Racing: Threat grows to Kempton's jumps course

By Richard Edmondson
Thursday 07 November 2002 01:00

When you think of Kempton, you dream of the King George VI Chase: a freezing Boxing Day arrival, Dessie winning the big race and a tractor towing your vehicle out of the infield car park. Soon, however, the image is likely to be completely different.

In years to come, Kempton will be glaring floodlights, a left-handed, all-weather Flat track and punting perhaps finished off with a trip to the adjoining casino. They call it progress.

It has already been revealed that Racecourse Holdings Trust, the Jockey Club-owned group which controls 13 tracks, including Kempton, would like to see Sunbury banish jumps racing forever. Now there is meat on the bone, detail which could see Kempton become Britain's premier all-weather location by the winter of 2005.

In a plan called the new Kempton vision, there is provision for an all-weather track of 10 furlongs, new stands and accompanying hotel and casino. The design includes 50 race meetings a year, principally in the evenings and at weekends, with the emphasis on improving the quality of horse competing. To this end, there would be two championship, all-weather fixtures, one before the Dubai World Cup in March and the other an autumn preliminary for the Breeders' Cup. Work on site could start in the spring of 2004.

There are obstacles to overcome before this reality is achieved: the acquisition of fixtures, planning permission, funding issues and, of course, the appeasement of the National Hunt racing community.

Henrietta Knight, who saddled Best Mate to finish second to Florida Pearl in the King George last year, is opposed to the project. It also appears the transformation of the course will involve something frightful happening to Nicky Henderson, as he has said that National Hunt racing will disappear from Kempton over his dead body.
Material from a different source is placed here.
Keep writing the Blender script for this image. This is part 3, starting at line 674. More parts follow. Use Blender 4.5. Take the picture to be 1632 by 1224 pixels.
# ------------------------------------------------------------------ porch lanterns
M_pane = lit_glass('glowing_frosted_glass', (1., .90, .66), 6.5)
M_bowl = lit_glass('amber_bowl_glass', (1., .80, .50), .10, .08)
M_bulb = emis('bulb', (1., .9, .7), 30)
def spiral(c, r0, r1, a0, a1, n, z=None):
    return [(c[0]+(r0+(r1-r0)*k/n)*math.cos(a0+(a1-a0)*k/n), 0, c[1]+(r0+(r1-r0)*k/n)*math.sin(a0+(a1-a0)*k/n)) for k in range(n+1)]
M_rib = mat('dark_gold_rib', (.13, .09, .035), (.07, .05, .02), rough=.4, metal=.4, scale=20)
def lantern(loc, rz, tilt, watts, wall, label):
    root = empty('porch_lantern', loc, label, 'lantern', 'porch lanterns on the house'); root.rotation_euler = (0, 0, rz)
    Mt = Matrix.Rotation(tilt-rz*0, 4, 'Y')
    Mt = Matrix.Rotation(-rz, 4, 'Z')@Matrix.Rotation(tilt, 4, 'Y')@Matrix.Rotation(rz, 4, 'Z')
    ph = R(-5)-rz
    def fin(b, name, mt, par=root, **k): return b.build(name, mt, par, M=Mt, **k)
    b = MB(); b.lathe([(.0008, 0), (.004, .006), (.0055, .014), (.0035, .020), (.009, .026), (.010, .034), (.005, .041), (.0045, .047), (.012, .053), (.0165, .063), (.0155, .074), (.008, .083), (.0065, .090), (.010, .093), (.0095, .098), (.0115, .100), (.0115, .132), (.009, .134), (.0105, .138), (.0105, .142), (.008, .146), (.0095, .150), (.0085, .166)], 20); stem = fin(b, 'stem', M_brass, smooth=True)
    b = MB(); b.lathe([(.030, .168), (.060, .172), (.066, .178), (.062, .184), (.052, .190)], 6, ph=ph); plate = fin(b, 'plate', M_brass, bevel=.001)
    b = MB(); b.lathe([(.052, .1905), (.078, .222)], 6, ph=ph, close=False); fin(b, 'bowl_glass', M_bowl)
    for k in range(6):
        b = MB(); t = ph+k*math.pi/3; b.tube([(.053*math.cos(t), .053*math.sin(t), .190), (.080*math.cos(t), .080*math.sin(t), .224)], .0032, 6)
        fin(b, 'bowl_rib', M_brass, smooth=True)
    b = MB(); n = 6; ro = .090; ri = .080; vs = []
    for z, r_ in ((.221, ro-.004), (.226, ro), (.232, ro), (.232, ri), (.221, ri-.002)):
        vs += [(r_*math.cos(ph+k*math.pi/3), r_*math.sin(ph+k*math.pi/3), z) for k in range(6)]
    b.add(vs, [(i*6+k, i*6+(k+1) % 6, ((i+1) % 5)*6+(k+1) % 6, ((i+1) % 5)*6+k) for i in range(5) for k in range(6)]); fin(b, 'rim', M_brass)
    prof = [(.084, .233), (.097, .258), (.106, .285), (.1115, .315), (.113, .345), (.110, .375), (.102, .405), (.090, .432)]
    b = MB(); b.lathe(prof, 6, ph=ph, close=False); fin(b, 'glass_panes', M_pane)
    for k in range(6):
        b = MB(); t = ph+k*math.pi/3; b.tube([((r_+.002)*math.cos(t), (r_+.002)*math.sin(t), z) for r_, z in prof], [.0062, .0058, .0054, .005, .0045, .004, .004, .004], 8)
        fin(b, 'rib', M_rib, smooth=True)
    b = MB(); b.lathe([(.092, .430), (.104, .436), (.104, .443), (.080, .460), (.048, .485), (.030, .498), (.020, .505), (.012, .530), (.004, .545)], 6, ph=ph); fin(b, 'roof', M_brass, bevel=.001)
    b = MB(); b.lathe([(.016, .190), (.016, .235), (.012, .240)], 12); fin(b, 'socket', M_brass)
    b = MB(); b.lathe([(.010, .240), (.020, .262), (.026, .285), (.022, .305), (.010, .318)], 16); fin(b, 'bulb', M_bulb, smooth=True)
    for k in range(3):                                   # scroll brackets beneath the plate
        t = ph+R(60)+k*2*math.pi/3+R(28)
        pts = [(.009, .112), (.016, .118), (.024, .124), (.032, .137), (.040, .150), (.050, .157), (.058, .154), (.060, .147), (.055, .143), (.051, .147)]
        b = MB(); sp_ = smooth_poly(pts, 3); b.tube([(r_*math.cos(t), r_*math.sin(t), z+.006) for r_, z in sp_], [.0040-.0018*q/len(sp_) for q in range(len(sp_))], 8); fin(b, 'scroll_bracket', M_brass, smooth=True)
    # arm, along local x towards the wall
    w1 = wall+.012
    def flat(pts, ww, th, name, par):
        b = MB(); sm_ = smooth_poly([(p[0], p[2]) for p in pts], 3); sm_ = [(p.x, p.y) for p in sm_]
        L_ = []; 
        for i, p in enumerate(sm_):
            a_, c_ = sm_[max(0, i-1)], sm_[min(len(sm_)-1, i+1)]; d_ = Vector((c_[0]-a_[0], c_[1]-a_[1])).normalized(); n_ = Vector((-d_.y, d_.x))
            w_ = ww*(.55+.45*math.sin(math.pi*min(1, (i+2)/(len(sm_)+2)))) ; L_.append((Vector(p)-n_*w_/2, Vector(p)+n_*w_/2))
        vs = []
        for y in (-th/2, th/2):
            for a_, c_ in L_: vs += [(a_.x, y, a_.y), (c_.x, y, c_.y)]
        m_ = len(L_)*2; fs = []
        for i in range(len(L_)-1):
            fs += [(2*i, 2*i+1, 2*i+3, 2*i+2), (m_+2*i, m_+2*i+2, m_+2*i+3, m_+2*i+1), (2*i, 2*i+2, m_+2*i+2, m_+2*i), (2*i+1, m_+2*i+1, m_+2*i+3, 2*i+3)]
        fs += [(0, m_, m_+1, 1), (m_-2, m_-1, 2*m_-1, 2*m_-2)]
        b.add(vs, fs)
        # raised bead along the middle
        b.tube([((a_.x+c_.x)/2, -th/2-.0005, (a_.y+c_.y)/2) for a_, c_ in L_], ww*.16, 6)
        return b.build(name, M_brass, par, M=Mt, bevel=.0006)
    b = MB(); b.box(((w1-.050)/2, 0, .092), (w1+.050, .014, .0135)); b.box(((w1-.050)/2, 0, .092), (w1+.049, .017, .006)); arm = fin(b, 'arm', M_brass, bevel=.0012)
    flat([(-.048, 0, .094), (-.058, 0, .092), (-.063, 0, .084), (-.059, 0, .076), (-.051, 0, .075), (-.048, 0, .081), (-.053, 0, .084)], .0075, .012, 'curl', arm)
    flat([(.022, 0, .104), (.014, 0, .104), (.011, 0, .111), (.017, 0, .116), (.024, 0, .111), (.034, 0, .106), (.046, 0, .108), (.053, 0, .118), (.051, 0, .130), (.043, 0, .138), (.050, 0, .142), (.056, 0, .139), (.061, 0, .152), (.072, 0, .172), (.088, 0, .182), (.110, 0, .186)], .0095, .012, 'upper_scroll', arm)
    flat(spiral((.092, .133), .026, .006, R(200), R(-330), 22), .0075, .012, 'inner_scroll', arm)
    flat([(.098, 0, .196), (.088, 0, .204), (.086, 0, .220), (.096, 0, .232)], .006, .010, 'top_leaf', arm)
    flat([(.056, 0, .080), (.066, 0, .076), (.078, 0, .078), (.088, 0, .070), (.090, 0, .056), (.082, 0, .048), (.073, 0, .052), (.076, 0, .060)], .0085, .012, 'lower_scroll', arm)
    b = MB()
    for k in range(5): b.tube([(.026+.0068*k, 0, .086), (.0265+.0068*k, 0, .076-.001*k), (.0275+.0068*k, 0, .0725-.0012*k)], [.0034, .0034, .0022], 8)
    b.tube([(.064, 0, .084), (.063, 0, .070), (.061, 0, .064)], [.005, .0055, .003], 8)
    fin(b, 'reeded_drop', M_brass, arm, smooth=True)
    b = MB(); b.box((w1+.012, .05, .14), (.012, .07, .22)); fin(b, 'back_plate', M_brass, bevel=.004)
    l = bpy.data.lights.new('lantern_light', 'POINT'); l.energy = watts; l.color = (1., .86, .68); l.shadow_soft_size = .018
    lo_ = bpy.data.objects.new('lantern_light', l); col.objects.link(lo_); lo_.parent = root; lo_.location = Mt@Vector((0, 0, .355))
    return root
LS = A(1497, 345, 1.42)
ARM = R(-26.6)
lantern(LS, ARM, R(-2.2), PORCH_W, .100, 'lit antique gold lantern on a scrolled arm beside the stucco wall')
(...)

"We have got to square off the jumping community and convince them that, within the group, we are taking National Hunt racing forward as well," John Smee, the RHT racing manager, said yesterday. "We've got a track seven miles down the road [at Sandown] where £30m has been spent. The proposition would be to use very high profile satellite racecourses to enhance the type of racing that Kempton has thus far staged. That would very much include Sandown, the Cheltenhams of this world and some of our other Grade One tracks."

Knight remains unconvinced. "The trouble is," she said yesterday, "that I don't know if these other courses will be able to take the volume of racing that will be put upon them."

The jumps brigade, though, had better start getting used to it. "Kempton are in the middle of a scheme to investigate the way forward and the preferred route is to establish all-weather racing," Smee said.

"We would be looking to take all-weather racing forward, to try to enhance the quality of horses running there. At the same time we would like to make it spectator friendly. We would be looking to run at commercially-friendly times, ie the evenings under floodlights.

"We're talking about moving all-weather racing to the next phase. We wouldn't do it if we didn't think we had an enhanced product."

Those at RHT are not afraid to tinker with the great monuments of the turf and are also well ahead with plans to revise arrangements at another of their courses, Cheltenham. A race programme involving an extra day at the Festival, on the Friday, will be unfurled within the next two months and a discussion document will be made public early next year.

Owners, trainer and jockeys have been consulted as discussion has included an additional cross-country race and a mares' race. It may be that by the time day four is introduced in 2005, with the Stayers' Hurdle the centrepiece, we will already be used to fast, Flat horses winging around Kempton.